Repeat the listing in full. Nothing may be added or left out.

◆ ◆ ◆ ◆ ◆

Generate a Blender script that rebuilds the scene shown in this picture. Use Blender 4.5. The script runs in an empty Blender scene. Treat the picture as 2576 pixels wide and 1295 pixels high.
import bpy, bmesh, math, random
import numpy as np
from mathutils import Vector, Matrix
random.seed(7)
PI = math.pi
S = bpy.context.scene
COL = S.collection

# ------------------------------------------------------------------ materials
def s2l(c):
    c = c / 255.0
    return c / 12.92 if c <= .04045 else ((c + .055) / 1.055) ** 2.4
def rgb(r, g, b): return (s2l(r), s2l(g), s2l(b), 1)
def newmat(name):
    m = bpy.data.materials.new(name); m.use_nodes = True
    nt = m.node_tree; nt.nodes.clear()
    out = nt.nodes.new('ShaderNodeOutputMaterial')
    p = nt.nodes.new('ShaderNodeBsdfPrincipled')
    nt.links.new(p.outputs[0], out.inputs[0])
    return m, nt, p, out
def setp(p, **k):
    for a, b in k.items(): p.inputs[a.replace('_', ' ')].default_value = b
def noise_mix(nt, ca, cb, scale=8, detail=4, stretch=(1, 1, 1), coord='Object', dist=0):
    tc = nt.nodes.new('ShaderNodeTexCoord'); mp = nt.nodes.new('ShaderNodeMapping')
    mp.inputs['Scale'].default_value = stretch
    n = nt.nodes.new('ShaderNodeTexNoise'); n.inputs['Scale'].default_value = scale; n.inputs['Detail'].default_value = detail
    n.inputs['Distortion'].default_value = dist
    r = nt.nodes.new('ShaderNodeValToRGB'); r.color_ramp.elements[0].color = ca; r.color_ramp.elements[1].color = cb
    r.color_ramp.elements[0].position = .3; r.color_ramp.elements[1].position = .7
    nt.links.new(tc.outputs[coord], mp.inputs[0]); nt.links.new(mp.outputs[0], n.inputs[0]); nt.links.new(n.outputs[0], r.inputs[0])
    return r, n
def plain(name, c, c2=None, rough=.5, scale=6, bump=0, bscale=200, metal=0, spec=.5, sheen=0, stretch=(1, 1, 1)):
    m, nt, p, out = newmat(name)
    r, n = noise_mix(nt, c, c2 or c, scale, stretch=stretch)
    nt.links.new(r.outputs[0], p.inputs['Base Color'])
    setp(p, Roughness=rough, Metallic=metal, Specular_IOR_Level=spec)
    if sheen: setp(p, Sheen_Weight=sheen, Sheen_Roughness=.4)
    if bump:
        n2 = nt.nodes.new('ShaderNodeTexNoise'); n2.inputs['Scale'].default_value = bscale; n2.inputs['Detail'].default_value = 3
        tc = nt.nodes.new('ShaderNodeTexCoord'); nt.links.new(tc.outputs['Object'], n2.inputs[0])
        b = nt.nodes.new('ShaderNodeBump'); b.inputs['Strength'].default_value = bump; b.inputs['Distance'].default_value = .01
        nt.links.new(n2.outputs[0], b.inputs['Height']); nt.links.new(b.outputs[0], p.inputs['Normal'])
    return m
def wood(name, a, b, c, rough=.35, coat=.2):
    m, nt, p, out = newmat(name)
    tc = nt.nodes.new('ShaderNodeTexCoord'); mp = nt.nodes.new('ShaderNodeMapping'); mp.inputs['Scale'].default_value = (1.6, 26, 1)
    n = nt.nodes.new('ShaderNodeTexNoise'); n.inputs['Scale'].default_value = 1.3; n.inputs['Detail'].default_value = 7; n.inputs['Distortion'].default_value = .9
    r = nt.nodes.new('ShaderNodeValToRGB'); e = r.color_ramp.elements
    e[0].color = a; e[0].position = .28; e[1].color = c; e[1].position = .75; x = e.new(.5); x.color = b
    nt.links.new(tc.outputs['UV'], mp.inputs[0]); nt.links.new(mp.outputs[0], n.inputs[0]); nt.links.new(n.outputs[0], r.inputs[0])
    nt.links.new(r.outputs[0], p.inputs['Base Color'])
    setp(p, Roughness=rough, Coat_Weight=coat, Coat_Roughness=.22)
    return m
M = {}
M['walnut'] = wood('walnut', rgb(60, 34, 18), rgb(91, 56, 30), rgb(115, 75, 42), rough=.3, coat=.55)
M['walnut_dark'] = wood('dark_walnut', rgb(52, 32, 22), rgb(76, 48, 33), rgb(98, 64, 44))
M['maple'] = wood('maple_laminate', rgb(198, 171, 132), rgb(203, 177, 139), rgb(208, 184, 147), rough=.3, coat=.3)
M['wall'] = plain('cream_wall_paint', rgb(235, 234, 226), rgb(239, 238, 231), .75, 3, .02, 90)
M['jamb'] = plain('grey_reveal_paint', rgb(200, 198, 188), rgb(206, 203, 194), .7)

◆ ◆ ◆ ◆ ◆

• Exercise answer
Generate a Blender script that rebuilds the scene shown in this picture. Use Blender 4.5. The script runs in an empty Blender scene. Treat the picture as 2576 pixels wide and 1295 pixels high.
import bpy, bmesh, math, random
import numpy as np
from mathutils import Vector, Matrix
random.seed(7)
PI = math.pi
S = bpy.context.scene
COL = S.collection

# ------------------------------------------------------------------ materials
def s2l(c):
    c = c / 255.0
    return c / 12.92 if c <= .04045 else ((c + .055) / 1.055) ** 2.4
def rgb(r, g, b): return (s2l(r), s2l(g), s2l(b), 1)
def newmat(name):
    m = bpy.data.materials.new(name); m.use_nodes = True
    nt = m.node_tree; nt.nodes.clear()
    out = nt.nodes.new('ShaderNodeOutputMaterial')
    p = nt.nodes.new('ShaderNodeBsdfPrincipled')
    nt.links.new(p.outputs[0], out.inputs[0])
    return m, nt, p, out
def setp(p, **k):
    for a, b in k.items(): p.inputs[a.replace('_', ' ')].default_value = b
def noise_mix(nt, ca, cb, scale=8, detail=4, stretch=(1, 1, 1), coord='Object', dist=0):
    tc = nt.nodes.new('ShaderNodeTexCoord'); mp = nt.nodes.new('ShaderNodeMapping')
    mp.inputs['Scale'].default_value = stretch
    n = nt.nodes.new('ShaderNodeTexNoise'); n.inputs['Scale'].default_value = scale; n.inputs['Detail'].default_value = detail
    n.inputs['Distortion'].default_value = dist
    r = nt.nodes.new('ShaderNodeValToRGB'); r.color_ramp.elements[0].color = ca; r.color_ramp.elements[1].color = cb
    r.color_ramp.elements[0].position = .3; r.color_ramp.elements[1].position = .7
    nt.links.new(tc.outputs[coord], mp.inputs[0]); nt.links.new(mp.outputs[0], n.inputs[0]); nt.links.new(n.outputs[0], r.inputs[0])
    return r, n
def plain(name, c, c2=None, rough=.5, scale=6, bump=0, bscale=200, metal=0, spec=.5, sheen=0, stretch=(1, 1, 1)):
    m, nt, p, out = newmat(name)
    r, n = noise_mix(nt, c, c2 or c, scale, stretch=stretch)
    nt.links.new(r.outputs[0], p.inputs['Base Color'])
    setp(p, Roughness=rough, Metallic=metal, Specular_IOR_Level=spec)
    if sheen: setp(p, Sheen_Weight=sheen, Sheen_Roughness=.4)
    if bump:
        n2 = nt.nodes.new('ShaderNodeTexNoise'); n2.inputs['Scale'].default_value = bscale; n2.inputs['Detail'].default_value = 3
        tc = nt.nodes.new('ShaderNodeTexCoord'); nt.links.new(tc.outputs['Object'], n2.inputs[0])
        b = nt.nodes.new('ShaderNodeBump'); b.inputs['Strength'].default_value = bump; b.inputs['Distance'].default_value = .01
        nt.links.new(n2.outputs[0], b.inputs['Height']); nt.links.new(b.outputs[0], p.inputs['Normal'])
    return m
def wood(name, a, b, c, rough=.35, coat=.2):
    m, nt, p, out = newmat(name)
    tc = nt.nodes.new('ShaderNodeTexCoord'); mp = nt.nodes.new('ShaderNodeMapping'); mp.inputs['Scale'].default_value = (1.6, 26, 1)
    n = nt.nodes.new('ShaderNodeTexNoise'); n.inputs['Scale'].default_value = 1.3; n.inputs['Detail'].default_value = 7; n.inputs['Distortion'].default_value = .9
    r = nt.nodes.new('ShaderNodeValToRGB'); e = r.color_ramp.elements
    e[0].color = a; e[0].position = .28; e[1].color = c; e[1].position = .75; x = e.new(.5); x.color = b
    nt.links.new(tc.outputs['UV'], mp.inputs[0]); nt.links.new(mp.outputs[0], n.inputs[0]); nt.links.new(n.outputs[0], r.inputs[0])
    nt.links.new(r.outputs[0], p.inputs['Base Color'])
    setp(p, Roughness=rough, Coat_Weight=coat, Coat_Roughness=.22)
    return m
M = {}
M['walnut'] = wood('walnut', rgb(60, 34, 18), rgb(91, 56, 30), rgb(115, 75, 42), rough=.3, coat=.55)
M['walnut_dark'] = wood('dark_walnut', rgb(52, 32, 22), rgb(76, 48, 33), rgb(98, 64, 44))
M['maple'] = wood('maple_laminate', rgb(198, 171, 132), rgb(203, 177, 139), rgb(208, 184, 147), rough=.3, coat=.3)
M['wall'] = plain('cream_wall_paint', rgb(235, 234, 226), rgb(239, 238, 231), .75, 3, .02, 90)
M['jamb'] = plain('grey_reveal_paint', rgb(200, 198, 188), rgb(206, 203, 194), .7)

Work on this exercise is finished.